I suppose that my decision (along with Travis) to not do the EB or Santa is heavily influenced by the culture we live in. I know a lot of people - kids and adults, even Christians - for whom Christ is a second thought on Christmas and Easter, if He's a thought at all. When you see a kid you ask him, "What did Santa bring you?" and that's what the conversation is about - what Santa brought. By not having Santa that question cannot be asked. Instead we can talk about other traditions - like putting the Babe in the manger. (I know that people will still ask what my kids got for Christmas but it's a step that I'm trying to take away from the commercialism - however ineffective you think it will be.)

Additionally, and most importantly, I do believe that there are multitudes of families who can do the EB and Santa very well while keeping Christ the focus of the holidays. (See Amanda.)
I also believe that I am not one of them, which is why, as I stated in the post, I choose to get rid of the myth. My #1 job as a mom is to get my kids to Heaven. If doing Christmas and Easter differently then the rest of the USA makes me more effective then that is what I will do.
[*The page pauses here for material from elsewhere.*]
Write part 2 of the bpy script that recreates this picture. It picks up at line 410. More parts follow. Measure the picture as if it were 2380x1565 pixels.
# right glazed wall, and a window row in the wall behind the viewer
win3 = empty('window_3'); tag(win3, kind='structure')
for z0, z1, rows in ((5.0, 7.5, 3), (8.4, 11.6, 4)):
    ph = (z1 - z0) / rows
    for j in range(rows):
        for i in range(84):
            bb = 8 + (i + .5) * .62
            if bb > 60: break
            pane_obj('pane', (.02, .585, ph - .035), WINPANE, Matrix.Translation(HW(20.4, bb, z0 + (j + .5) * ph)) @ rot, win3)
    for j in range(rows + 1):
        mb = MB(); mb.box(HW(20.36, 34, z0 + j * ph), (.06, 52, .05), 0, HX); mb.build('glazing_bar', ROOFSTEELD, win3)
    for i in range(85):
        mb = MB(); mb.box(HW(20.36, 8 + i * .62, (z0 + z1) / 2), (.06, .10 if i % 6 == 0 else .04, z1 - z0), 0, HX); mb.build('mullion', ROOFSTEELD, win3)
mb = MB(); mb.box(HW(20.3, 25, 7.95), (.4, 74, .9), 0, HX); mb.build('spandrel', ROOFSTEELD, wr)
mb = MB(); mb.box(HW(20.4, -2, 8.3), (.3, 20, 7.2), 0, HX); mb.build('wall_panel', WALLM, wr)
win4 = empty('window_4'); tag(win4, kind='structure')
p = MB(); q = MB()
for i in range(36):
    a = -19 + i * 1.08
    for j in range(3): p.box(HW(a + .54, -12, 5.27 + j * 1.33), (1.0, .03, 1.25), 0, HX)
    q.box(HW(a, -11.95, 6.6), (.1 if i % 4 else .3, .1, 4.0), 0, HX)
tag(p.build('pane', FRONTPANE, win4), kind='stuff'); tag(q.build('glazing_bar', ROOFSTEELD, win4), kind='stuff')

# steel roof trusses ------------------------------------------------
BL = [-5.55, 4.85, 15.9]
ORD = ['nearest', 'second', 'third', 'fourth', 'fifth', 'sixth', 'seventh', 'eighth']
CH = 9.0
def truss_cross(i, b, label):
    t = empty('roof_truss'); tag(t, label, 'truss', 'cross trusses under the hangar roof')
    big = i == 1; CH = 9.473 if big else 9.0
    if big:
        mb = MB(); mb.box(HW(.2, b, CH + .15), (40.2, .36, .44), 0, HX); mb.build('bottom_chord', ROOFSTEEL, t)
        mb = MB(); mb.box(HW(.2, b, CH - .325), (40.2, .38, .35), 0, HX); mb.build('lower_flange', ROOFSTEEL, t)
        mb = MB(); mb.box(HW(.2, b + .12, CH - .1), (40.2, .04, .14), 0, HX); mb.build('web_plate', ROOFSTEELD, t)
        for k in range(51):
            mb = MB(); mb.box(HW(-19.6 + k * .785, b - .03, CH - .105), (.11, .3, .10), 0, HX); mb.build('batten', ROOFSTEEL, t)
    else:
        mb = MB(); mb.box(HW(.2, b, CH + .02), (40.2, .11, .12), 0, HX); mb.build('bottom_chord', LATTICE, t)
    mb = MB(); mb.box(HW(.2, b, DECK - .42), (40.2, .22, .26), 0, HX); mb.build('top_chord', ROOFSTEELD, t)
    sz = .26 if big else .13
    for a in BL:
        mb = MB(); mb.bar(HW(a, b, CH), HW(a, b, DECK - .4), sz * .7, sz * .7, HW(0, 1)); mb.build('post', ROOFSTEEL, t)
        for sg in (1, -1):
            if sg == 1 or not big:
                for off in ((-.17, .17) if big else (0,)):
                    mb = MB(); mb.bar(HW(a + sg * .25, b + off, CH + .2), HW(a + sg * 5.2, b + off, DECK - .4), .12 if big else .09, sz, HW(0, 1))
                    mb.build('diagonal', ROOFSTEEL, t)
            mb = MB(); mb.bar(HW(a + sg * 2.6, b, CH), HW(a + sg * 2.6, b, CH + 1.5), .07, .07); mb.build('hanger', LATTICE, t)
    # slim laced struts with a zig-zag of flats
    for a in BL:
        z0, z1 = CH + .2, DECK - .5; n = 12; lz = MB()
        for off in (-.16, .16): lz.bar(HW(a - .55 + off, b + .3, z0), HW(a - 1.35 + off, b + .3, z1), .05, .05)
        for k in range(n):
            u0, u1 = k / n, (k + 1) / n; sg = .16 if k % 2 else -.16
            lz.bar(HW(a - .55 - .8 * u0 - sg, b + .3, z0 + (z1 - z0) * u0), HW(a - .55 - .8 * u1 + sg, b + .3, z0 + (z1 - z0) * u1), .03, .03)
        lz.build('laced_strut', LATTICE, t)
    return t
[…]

What it comes down to is a personal parenting choice. I am sure I will disagree with things you do with your kids, but I will respect your choice because I trust that you are doing what you feel is best for your family.

Anonymous said...

Here's a link to a great blog and she's been writing about Easter lately. http://www.aholyexperience.com/
I, for one, have tried avoiding the whole Easter bunny thing (along with Santa Claus). Hannah knows that people think these things exist, and when it comes up I just tell her it's pretend, like Elmo or Big Bird, and leave it at that for now.